### Provided data
● ● ● ● ●

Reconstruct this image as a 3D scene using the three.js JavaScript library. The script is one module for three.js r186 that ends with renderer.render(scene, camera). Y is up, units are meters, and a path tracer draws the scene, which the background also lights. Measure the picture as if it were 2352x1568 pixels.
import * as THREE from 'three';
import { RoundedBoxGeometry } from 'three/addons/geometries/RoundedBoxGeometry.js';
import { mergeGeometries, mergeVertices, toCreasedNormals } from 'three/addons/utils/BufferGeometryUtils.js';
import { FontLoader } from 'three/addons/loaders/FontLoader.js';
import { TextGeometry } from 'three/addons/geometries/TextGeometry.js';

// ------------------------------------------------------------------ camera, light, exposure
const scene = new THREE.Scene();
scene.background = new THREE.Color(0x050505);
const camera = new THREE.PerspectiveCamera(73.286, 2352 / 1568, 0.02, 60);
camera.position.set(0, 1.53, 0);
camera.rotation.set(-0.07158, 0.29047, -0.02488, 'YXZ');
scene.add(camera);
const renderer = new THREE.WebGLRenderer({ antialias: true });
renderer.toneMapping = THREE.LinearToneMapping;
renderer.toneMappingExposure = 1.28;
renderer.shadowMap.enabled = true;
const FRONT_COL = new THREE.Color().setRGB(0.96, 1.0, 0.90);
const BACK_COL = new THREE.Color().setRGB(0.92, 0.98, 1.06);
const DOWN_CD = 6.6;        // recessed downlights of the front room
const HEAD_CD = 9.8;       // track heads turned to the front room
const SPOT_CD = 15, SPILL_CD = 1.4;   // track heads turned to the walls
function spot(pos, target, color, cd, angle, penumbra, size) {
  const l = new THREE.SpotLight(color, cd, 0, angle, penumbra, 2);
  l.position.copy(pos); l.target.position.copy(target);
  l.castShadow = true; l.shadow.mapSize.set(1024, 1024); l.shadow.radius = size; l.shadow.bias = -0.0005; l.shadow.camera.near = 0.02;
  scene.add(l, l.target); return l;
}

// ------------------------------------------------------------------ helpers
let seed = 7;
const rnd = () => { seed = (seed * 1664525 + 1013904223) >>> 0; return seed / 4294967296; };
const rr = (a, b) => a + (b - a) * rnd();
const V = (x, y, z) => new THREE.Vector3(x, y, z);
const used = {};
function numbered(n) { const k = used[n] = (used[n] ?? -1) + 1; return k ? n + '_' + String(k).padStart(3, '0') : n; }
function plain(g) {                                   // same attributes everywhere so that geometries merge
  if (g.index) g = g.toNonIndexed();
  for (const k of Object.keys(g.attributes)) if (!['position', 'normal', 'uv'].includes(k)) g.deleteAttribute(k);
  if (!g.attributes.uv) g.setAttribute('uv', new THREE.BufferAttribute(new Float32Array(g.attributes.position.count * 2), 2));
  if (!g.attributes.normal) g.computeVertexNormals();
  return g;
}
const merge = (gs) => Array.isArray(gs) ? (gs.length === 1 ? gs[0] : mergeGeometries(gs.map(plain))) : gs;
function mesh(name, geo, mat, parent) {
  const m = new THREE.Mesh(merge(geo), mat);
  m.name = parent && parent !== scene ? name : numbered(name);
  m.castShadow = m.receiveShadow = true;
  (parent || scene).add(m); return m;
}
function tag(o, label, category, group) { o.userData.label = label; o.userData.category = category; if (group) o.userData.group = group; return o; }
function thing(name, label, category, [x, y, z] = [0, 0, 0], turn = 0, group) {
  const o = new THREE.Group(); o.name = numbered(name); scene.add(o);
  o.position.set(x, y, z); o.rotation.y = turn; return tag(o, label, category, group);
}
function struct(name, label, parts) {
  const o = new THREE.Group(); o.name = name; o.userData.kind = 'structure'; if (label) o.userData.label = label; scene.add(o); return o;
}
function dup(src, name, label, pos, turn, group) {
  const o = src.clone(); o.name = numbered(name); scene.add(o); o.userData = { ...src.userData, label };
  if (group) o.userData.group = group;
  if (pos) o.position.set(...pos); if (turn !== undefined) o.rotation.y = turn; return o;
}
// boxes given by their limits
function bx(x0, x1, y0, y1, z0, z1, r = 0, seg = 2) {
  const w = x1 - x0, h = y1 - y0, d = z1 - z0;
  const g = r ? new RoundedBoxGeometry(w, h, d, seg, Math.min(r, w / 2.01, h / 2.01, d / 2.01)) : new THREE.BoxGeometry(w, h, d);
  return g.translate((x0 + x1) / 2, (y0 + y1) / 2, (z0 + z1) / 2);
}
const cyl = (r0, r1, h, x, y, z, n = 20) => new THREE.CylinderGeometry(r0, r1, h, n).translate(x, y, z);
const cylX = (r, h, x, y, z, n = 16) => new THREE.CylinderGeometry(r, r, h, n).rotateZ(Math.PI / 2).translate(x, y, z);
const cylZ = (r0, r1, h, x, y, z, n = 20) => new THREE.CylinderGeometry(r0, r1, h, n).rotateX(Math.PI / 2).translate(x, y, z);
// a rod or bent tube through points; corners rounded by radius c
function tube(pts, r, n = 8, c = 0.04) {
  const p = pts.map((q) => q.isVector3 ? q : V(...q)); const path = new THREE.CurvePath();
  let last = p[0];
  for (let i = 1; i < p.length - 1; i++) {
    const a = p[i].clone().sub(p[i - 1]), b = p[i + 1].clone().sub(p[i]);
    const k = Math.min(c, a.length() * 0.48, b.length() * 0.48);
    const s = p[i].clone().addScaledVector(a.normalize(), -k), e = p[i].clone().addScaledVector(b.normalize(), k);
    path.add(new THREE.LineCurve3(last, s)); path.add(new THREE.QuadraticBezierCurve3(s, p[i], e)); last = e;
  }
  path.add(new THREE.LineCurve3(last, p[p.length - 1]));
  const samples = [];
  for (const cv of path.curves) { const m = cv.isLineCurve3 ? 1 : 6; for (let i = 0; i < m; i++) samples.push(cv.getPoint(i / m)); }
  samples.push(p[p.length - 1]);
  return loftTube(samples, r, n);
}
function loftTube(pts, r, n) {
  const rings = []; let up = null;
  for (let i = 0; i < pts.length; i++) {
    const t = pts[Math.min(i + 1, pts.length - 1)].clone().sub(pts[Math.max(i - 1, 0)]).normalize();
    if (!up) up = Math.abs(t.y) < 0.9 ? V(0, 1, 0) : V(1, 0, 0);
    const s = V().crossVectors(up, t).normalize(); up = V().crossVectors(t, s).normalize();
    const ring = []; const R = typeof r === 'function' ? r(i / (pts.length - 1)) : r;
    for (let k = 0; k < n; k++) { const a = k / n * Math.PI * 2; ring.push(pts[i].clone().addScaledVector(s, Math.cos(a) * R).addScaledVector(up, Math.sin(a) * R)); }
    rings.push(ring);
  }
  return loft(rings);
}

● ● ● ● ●

### Task instructions
Pick out each line in the material containing "scene".

### Task answer
Reconstruct this image as a 3D scene using the three.js JavaScript library. The script is one module for three.js r186 that ends with renderer.render(scene, camera). Y is up, units are meters, and a path tracer draws the scene, which the background also lights. Measure the picture as if it were 2352x1568 pixels.
const scene = new THREE.Scene();
scene.background = new THREE.Color(0x050505);
scene.add(camera);
  scene.add(l, l.target); return l;
  m.name = parent && parent !== scene ? name : numbered(name);
  (parent || scene).add(m); return m;
  const o = new THREE.Group(); o.name = numbered(name); scene.add(o);
  const o = new THREE.Group(); o.name = name; o.userData.kind = 'structure'; if (label) o.userData.label = label; scene.add(o); return o;
  const o = src.clone(); o.name = numbered(name); scene.add(o); o.userData = { ...src.userData, label };